WORK TO DO ▸
Word for word, retype every entry in the listing.

RECORDS FOR THIS TASK ▸
━━━━━━━━━━

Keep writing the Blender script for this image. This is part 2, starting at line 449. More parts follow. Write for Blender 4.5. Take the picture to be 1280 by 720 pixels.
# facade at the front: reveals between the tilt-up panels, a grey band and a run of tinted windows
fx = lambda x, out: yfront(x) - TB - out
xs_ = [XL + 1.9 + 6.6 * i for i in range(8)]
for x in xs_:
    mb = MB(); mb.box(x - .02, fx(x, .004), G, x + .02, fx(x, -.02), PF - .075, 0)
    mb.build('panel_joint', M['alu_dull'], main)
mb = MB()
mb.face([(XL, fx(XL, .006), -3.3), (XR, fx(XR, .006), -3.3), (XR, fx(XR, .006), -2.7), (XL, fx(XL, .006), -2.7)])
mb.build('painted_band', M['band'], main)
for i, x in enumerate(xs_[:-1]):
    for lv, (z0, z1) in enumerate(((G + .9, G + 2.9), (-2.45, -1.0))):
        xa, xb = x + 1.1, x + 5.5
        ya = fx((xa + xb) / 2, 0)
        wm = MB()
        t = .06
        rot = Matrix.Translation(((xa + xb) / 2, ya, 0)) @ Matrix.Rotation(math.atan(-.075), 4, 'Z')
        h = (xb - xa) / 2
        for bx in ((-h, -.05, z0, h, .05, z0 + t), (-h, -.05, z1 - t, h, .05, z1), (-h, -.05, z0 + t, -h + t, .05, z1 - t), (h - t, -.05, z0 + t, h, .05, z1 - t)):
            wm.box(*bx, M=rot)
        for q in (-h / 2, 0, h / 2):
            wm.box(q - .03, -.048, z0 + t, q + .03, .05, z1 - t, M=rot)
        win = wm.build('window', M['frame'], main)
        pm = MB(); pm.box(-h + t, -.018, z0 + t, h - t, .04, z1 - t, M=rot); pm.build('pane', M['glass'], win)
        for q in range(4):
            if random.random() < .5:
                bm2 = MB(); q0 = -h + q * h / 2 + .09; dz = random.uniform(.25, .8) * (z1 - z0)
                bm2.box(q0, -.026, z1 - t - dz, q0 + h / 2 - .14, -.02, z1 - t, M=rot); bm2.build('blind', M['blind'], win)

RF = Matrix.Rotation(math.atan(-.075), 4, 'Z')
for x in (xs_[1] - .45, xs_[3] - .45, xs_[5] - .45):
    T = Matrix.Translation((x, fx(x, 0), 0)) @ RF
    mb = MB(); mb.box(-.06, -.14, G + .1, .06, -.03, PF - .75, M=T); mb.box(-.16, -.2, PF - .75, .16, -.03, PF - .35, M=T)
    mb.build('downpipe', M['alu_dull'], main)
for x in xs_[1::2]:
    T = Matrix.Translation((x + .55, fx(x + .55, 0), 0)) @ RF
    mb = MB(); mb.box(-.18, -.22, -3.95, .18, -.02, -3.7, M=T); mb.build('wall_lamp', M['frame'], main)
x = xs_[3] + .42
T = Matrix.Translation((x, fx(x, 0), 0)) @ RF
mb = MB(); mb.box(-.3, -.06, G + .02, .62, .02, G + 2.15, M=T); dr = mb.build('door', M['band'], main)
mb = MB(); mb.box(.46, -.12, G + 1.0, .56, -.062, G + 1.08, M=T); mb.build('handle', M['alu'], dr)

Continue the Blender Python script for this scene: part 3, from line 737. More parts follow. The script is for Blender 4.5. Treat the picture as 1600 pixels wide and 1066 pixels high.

━━━━━━━━━━

CORRECT ANSWER ▸
Keep writing the Blender script for this image. This is part 2, starting at line 449. More parts follow. Write for Blender 4.5. Take the picture to be 1280 by 720 pixels.
# facade at the front: reveals between the tilt-up panels, a grey band and a run of tinted windows
fx = lambda x, out: yfront(x) - TB - out
xs_ = [XL + 1.9 + 6.6 * i for i in range(8)]
for x in xs_:
    mb = MB(); mb.box(x - .02, fx(x, .004), G, x + .02, fx(x, -.02), PF - .075, 0)
    mb.build('panel_joint', M['alu_dull'], main)
mb = MB()
mb.face([(XL, fx(XL, .006), -3.3), (XR, fx(XR, .006), -3.3), (XR, fx(XR, .006), -2.7), (XL, fx(XL, .006), -2.7)])
mb.build('painted_band', M['band'], main)
for i, x in enumerate(xs_[:-1]):
    for lv, (z0, z1) in enumerate(((G + .9, G + 2.9), (-2.45, -1.0))):
        xa, xb = x + 1.1, x + 5.5
        ya = fx((xa + xb) / 2, 0)
        wm = MB()
        t = .06
        rot = Matrix.Translation(((xa + xb) / 2, ya, 0)) @ Matrix.Rotation(math.atan(-.075), 4, 'Z')
        h = (xb - xa) / 2
        for bx in ((-h, -.05, z0, h, .05, z0 + t), (-h, -.05, z1 - t, h, .05, z1), (-h, -.05, z0 + t, -h + t, .05, z1 - t), (h - t, -.05, z0 + t, h, .05, z1 - t)):
            wm.box(*bx, M=rot)
        for q in (-h / 2, 0, h / 2):
            wm.box(q - .03, -.048, z0 + t, q + .03, .05, z1 - t, M=rot)
        win = wm.build('window', M['frame'], main)
        pm = MB(); pm.box(-h + t, -.018, z0 + t, h - t, .04, z1 - t, M=rot); pm.build('pane', M['glass'], win)
        for q in range(4):
            if random.random() < .5:
                bm2 = MB(); q0 = -h + q * h / 2 + .09; dz = random.uniform(.25, .8) * (z1 - z0)
                bm2.box(q0, -.026, z1 - t - dz, q0 + h / 2 - .14, -.02, z1 - t, M=rot); bm2.build('blind', M['blind'], win)

RF = Matrix.Rotation(math.atan(-.075), 4, 'Z')
for x in (xs_[1] - .45, xs_[3] - .45, xs_[5] - .45):
    T = Matrix.Translation((x, fx(x, 0), 0)) @ RF
    mb = MB(); mb.box(-.06, -.14, G + .1, .06, -.03, PF - .75, M=T); mb.box(-.16, -.2, PF - .75, .16, -.03, PF - .35, M=T)
    mb.build('downpipe', M['alu_dull'], main)
for x in xs_[1::2]:
    T = Matrix.Translation((x + .55, fx(x + .55, 0), 0)) @ RF
    mb = MB(); mb.box(-.18, -.22, -3.95, .18, -.02, -3.7, M=T); mb.build('wall_lamp', M['frame'], main)
x = xs_[3] + .42
T = Matrix.Translation((x, fx(x, 0), 0)) @ RF
mb = MB(); mb.box(-.3, -.06, G + .02, .62, .02, G + 2.15, M=T); dr = mb.build('door', M['band'], main)
mb = MB(); mb.box(.46, -.12, G + 1.0, .56, -.062, G + 1.08, M=T); mb.build('handle', M['alu'], dr)

Continue the Blender Python script for this scene: part 3, from line 737. More parts follow. The script is for Blender 4.5. Treat the picture as 1600 pixels wide and 1066 pixels high.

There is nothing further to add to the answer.